JOB:
Write out each line beneath this one exactly as it reads.

------ SOURCE MATERIAL ------

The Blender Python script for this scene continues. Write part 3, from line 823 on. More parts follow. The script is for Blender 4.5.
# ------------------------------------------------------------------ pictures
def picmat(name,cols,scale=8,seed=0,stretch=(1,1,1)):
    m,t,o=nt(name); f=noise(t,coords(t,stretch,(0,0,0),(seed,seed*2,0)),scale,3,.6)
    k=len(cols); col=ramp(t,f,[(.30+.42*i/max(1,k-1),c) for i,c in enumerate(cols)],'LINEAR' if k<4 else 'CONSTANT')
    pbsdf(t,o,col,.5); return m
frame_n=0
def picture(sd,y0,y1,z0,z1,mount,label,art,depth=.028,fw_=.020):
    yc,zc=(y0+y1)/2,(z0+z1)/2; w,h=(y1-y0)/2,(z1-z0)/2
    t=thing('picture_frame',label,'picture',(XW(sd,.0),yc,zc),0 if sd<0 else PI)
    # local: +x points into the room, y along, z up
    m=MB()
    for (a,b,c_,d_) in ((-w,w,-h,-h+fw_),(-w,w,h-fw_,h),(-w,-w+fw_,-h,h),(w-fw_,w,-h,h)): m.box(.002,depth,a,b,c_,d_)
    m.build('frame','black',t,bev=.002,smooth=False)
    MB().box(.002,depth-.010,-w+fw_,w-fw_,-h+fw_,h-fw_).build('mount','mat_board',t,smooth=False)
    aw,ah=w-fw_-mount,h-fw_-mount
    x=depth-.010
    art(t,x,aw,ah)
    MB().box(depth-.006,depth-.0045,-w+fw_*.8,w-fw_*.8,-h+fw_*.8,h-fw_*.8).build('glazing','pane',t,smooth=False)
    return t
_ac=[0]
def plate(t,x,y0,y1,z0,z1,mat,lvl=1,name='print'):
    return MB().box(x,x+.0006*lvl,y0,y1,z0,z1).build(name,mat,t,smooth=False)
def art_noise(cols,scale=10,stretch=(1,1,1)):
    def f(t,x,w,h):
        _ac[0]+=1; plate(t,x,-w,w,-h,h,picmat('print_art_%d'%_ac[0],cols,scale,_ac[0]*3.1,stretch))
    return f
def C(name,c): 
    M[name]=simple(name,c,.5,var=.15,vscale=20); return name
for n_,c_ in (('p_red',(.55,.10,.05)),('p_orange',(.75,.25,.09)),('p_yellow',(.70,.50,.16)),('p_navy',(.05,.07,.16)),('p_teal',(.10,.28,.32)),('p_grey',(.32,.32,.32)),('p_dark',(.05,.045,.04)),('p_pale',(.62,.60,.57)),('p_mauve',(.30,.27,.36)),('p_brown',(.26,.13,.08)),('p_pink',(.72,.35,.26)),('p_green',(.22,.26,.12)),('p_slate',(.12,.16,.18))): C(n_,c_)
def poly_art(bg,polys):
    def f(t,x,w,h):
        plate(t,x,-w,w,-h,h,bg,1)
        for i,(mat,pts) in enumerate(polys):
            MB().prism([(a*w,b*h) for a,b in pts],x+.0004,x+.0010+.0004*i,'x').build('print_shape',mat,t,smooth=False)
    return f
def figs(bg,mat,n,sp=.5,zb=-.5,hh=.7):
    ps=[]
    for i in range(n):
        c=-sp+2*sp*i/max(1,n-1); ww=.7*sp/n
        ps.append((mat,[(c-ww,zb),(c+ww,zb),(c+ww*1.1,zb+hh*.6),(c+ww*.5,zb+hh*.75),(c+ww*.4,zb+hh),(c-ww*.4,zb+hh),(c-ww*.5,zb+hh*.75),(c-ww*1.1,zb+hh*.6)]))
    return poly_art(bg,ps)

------

TASK RESPONSE:
The Blender Python script for this scene continues. Write part 3, from line 823 on. More parts follow. The script is for Blender 4.5.
# ------------------------------------------------------------------ pictures
def picmat(name,cols,scale=8,seed=0,stretch=(1,1,1)):
    m,t,o=nt(name); f=noise(t,coords(t,stretch,(0,0,0),(seed,seed*2,0)),scale,3,.6)
    k=len(cols); col=ramp(t,f,[(.30+.42*i/max(1,k-1),c) for i,c in enumerate(cols)],'LINEAR' if k<4 else 'CONSTANT')
    pbsdf(t,o,col,.5); return m
frame_n=0
def picture(sd,y0,y1,z0,z1,mount,label,art,depth=.028,fw_=.020):
    yc,zc=(y0+y1)/2,(z0+z1)/2; w,h=(y1-y0)/2,(z1-z0)/2
    t=thing('picture_frame',label,'picture',(XW(sd,.0),yc,zc),0 if sd<0 else PI)
    # local: +x points into the room, y along, z up
    m=MB()
    for (a,b,c_,d_) in ((-w,w,-h,-h+fw_),(-w,w,h-fw_,h),(-w,-w+fw_,-h,h),(w-fw_,w,-h,h)): m.box(.002,depth,a,b,c_,d_)
    m.build('frame','black',t,bev=.002,smooth=False)
    MB().box(.002,depth-.010,-w+fw_,w-fw_,-h+fw_,h-fw_).build('mount','mat_board',t,smooth=False)
    aw,ah=w-fw_-mount,h-fw_-mount
    x=depth-.010
    art(t,x,aw,ah)
    MB().box(depth-.006,depth-.0045,-w+fw_*.8,w-fw_*.8,-h+fw_*.8,h-fw_*.8).build('glazing','pane',t,smooth=False)
    return t
_ac=[0]
def plate(t,x,y0,y1,z0,z1,mat,lvl=1,name='print'):
    return MB().box(x,x+.0006*lvl,y0,y1,z0,z1).build(name,mat,t,smooth=False)
def art_noise(cols,scale=10,stretch=(1,1,1)):
    def f(t,x,w,h):
        _ac[0]+=1; plate(t,x,-w,w,-h,h,picmat('print_art_%d'%_ac[0],cols,scale,_ac[0]*3.1,stretch))
    return f
def C(name,c): 
    M[name]=simple(name,c,.5,var=.15,vscale=20); return name
for n_,c_ in (('p_red',(.55,.10,.05)),('p_orange',(.75,.25,.09)),('p_yellow',(.70,.50,.16)),('p_navy',(.05,.07,.16)),('p_teal',(.10,.28,.32)),('p_grey',(.32,.32,.32)),('p_dark',(.05,.045,.04)),('p_pale',(.62,.60,.57)),('p_mauve',(.30,.27,.36)),('p_brown',(.26,.13,.08)),('p_pink',(.72,.35,.26)),('p_green',(.22,.26,.12)),('p_slate',(.12,.16,.18))): C(n_,c_)
def poly_art(bg,polys):
    def f(t,x,w,h):
        plate(t,x,-w,w,-h,h,bg,1)
        for i,(mat,pts) in enumerate(polys):
            MB().prism([(a*w,b*h) for a,b in pts],x+.0004,x+.0010+.0004*i,'x').build('print_shape',mat,t,smooth=False)
    return f
def figs(bg,mat,n,sp=.5,zb=-.5,hh=.7):
    ps=[]
    for i in range(n):
        c=-sp+2*sp*i/max(1,n-1); ww=.7*sp/n
        ps.append((mat,[(c-ww,zb),(c+ww,zb),(c+ww*1.1,zb+hh*.6),(c+ww*.5,zb+hh*.75),(c+ww*.4,zb+hh),(c-ww*.4,zb+hh),(c-ww*.5,zb+hh*.75),(c-ww*1.1,zb+hh*.6)]))
    return poly_art(bg,ps)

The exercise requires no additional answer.